Thursday, 2 August 2012

WEEK 2 | Adventure(Colossal Cave) Review


I haven’t played any text based games before, so I choose this, the first text adventure ever made (1975). 



Interactivity – Move 1 grid in a N, S, E, W direction.  Get a story about the players surroundings.  Move on or take action (take something, attack, open, use)

Concept/Arena/Story – set in a series of caves involving bears, dwarves, dragons and trolls.  I only played a small amount of the game, but I wasn’t given a story behind why the player is in the caves or what the goal of the story is.  I think it is this very fact that leads one to want to keep playing to see what happens.  The genre (Interactive Fiction) allows the player to be a co-creator of the fiction and leaves a lot to the player’s imagination.  Later versions of this game displayed an image with the scene descriptions. 

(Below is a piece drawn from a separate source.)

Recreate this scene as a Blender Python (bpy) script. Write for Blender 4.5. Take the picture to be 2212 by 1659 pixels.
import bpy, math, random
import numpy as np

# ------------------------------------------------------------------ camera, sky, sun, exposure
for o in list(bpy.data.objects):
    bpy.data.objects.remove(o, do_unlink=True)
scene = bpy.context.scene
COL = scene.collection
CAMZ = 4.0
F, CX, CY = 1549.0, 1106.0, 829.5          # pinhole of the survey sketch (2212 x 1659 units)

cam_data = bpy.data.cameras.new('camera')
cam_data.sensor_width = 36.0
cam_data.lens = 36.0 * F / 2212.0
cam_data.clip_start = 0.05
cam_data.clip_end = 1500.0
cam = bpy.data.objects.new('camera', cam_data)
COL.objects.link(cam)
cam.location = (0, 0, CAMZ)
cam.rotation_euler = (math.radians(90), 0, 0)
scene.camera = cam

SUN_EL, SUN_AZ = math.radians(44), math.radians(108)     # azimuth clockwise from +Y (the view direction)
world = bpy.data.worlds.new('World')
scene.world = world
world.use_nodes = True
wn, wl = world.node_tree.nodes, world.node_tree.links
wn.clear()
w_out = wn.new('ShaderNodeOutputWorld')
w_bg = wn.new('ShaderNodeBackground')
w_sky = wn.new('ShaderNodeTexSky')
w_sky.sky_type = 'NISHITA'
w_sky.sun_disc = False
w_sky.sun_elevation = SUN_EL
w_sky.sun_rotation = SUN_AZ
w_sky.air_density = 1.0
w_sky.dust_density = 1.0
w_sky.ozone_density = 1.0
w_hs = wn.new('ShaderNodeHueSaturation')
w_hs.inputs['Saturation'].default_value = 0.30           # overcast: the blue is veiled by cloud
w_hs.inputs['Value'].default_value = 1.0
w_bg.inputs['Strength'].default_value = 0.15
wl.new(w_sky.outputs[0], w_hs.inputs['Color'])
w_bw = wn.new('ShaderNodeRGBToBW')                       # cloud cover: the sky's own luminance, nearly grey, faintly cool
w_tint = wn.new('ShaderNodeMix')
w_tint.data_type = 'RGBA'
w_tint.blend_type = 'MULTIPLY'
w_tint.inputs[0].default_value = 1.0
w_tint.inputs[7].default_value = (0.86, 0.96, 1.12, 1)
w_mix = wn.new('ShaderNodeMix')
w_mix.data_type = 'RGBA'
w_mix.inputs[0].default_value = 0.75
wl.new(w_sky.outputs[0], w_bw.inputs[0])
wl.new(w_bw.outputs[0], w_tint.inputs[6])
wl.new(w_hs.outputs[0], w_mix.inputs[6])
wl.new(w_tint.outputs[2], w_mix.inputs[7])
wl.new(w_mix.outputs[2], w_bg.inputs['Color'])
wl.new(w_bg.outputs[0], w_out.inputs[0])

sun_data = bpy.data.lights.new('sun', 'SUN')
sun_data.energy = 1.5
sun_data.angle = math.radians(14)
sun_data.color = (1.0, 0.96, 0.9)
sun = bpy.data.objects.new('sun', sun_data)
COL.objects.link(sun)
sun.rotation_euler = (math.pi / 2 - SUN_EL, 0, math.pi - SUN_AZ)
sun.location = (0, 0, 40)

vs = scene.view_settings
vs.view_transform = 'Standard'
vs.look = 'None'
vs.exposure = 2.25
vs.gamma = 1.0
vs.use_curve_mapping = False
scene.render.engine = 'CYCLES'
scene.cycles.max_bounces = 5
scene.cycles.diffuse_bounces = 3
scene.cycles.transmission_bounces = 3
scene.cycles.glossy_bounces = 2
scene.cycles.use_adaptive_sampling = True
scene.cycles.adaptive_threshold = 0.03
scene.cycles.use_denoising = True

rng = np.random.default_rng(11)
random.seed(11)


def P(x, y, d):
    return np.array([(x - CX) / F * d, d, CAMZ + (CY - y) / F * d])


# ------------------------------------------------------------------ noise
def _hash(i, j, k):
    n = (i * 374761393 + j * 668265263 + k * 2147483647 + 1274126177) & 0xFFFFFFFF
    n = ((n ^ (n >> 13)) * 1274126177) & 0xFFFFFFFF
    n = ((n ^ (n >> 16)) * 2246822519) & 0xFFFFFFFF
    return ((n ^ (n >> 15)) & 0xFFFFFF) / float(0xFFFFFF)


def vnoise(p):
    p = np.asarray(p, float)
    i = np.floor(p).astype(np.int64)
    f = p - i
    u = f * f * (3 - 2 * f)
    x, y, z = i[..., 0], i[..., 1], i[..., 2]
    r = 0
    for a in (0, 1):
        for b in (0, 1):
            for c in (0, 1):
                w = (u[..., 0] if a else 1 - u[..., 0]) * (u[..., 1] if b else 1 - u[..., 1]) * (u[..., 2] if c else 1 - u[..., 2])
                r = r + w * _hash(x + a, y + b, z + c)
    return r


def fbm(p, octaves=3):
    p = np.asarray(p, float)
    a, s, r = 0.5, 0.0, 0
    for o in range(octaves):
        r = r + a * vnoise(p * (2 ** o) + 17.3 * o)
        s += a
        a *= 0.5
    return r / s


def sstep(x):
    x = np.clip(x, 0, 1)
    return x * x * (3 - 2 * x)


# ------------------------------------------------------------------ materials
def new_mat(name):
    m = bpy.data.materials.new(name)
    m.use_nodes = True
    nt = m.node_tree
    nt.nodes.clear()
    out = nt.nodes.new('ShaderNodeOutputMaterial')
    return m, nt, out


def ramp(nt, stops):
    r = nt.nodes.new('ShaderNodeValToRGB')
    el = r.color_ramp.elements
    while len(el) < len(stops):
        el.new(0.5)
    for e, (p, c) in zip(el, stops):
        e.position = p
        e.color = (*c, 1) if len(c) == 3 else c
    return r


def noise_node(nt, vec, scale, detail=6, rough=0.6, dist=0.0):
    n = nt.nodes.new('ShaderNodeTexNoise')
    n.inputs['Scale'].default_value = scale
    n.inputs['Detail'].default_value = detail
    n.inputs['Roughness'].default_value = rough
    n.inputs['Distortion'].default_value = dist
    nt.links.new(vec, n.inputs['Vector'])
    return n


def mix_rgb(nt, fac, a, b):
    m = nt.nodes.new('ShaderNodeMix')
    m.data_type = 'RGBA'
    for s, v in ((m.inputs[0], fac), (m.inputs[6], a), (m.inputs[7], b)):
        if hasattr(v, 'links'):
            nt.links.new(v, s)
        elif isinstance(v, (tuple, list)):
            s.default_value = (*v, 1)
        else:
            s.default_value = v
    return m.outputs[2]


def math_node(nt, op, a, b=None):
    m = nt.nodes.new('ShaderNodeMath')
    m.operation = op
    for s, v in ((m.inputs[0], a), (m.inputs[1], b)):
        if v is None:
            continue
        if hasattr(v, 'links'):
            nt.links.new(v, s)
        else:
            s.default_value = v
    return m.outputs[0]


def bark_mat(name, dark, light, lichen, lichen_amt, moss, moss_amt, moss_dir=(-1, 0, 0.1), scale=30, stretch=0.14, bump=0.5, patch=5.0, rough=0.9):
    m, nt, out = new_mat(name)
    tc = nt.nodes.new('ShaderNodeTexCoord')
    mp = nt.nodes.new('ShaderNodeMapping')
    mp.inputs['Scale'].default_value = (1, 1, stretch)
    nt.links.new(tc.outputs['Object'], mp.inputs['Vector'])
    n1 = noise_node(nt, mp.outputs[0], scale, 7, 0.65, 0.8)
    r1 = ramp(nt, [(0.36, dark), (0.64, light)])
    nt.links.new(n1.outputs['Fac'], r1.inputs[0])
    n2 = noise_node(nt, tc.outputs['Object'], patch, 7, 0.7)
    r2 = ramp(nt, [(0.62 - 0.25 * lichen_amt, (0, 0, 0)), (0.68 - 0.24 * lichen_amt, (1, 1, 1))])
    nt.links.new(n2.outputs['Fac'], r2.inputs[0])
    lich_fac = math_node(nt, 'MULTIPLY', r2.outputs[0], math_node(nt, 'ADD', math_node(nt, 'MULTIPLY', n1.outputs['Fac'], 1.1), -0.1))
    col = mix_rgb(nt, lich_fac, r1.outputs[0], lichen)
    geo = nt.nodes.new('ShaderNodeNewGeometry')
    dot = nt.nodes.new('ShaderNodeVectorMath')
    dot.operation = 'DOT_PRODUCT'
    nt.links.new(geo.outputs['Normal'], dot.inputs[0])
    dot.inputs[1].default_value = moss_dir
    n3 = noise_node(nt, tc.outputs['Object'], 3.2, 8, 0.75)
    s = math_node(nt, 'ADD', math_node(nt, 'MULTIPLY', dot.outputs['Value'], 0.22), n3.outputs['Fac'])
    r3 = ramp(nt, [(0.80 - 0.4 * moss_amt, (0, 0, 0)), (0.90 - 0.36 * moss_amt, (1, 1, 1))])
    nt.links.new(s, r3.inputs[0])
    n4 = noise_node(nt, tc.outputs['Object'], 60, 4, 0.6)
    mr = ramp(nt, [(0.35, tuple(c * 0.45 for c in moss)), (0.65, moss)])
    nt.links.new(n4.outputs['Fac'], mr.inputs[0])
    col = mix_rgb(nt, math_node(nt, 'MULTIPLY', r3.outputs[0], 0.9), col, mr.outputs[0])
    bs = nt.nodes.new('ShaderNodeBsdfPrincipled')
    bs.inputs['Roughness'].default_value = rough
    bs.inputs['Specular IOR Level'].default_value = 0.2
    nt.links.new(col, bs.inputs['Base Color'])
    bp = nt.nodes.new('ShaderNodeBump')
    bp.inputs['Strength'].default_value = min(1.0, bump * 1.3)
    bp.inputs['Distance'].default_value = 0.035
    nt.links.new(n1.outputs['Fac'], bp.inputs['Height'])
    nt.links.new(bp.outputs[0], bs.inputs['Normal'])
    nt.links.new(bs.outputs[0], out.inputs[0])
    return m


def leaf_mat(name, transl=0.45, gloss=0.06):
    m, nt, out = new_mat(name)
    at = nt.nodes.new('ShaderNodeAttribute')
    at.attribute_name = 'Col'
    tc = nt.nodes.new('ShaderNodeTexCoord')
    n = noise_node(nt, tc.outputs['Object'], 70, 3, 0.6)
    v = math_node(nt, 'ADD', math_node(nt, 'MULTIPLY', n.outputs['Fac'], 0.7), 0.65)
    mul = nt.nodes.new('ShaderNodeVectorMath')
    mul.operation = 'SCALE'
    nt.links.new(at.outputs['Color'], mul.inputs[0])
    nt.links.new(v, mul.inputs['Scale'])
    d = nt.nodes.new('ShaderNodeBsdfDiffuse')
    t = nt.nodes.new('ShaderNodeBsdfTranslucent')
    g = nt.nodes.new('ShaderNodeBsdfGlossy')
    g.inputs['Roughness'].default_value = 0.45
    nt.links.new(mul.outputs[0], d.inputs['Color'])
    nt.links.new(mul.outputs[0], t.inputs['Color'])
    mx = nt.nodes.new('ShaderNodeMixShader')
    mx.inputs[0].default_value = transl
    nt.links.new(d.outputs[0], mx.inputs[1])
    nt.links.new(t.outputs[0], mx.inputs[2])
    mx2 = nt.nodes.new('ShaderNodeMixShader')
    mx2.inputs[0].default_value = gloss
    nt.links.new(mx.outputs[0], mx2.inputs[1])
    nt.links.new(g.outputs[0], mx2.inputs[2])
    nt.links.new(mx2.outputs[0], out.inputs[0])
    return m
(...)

Goal – to explore and play out the story.  There is no scoring system as far as I could tell. 

Challenge – Some scenes have enemies that the player needs to deal with to advance ie.  Throwing a bear at a troll to scare it away.  Others have puzzles that must be solved in order to continue ie. Locked doors/grates and finding a water bottle, filling it, then watering a bean stalk to climb.  The biggest challenge was spatial awareness. I ended up having to download a game map so I could I see were everything was.  Also, I got quite frustrated with the commands.  The website where I played the game only listed about 6-8 commands so I got stuck early on at a locked grate that I couldn’t open on those commands alone.  I had to look up another site that gave more commands.  This site again, didn’t even list all the commands, I found even more on yet another site. 

Overall :  Frustrating as hell (I kept getting lost, not knowing the damn commands), but I kept wanting to go back to see what happened!  Who doesn’t want to throw eggs and bears at trolls! 

1 comment:

  1. I quite enjoyed the nostalgic aspect of this game. I remember growing up to some text based games but I am not sure if Adventure was one of them.

    I did find this time around though that now that we have some programmatic knowledge I actually felt as if I were in a giant selection statement held together by a bunch of spaghetti code (if player chooses "walk north" GOTO LINE 440).

    Perhaps not having any programming insight would make this game more enjoyable but for me it now feels like an interactive adventure book.

    I didn't actually have too much difficulty with the commands however as I remember playing quite a few games of similiar calibre. If you type help in the command line the game also mentions what it can and can not understand and also gives you a historical context for the game as well that was quite interesting.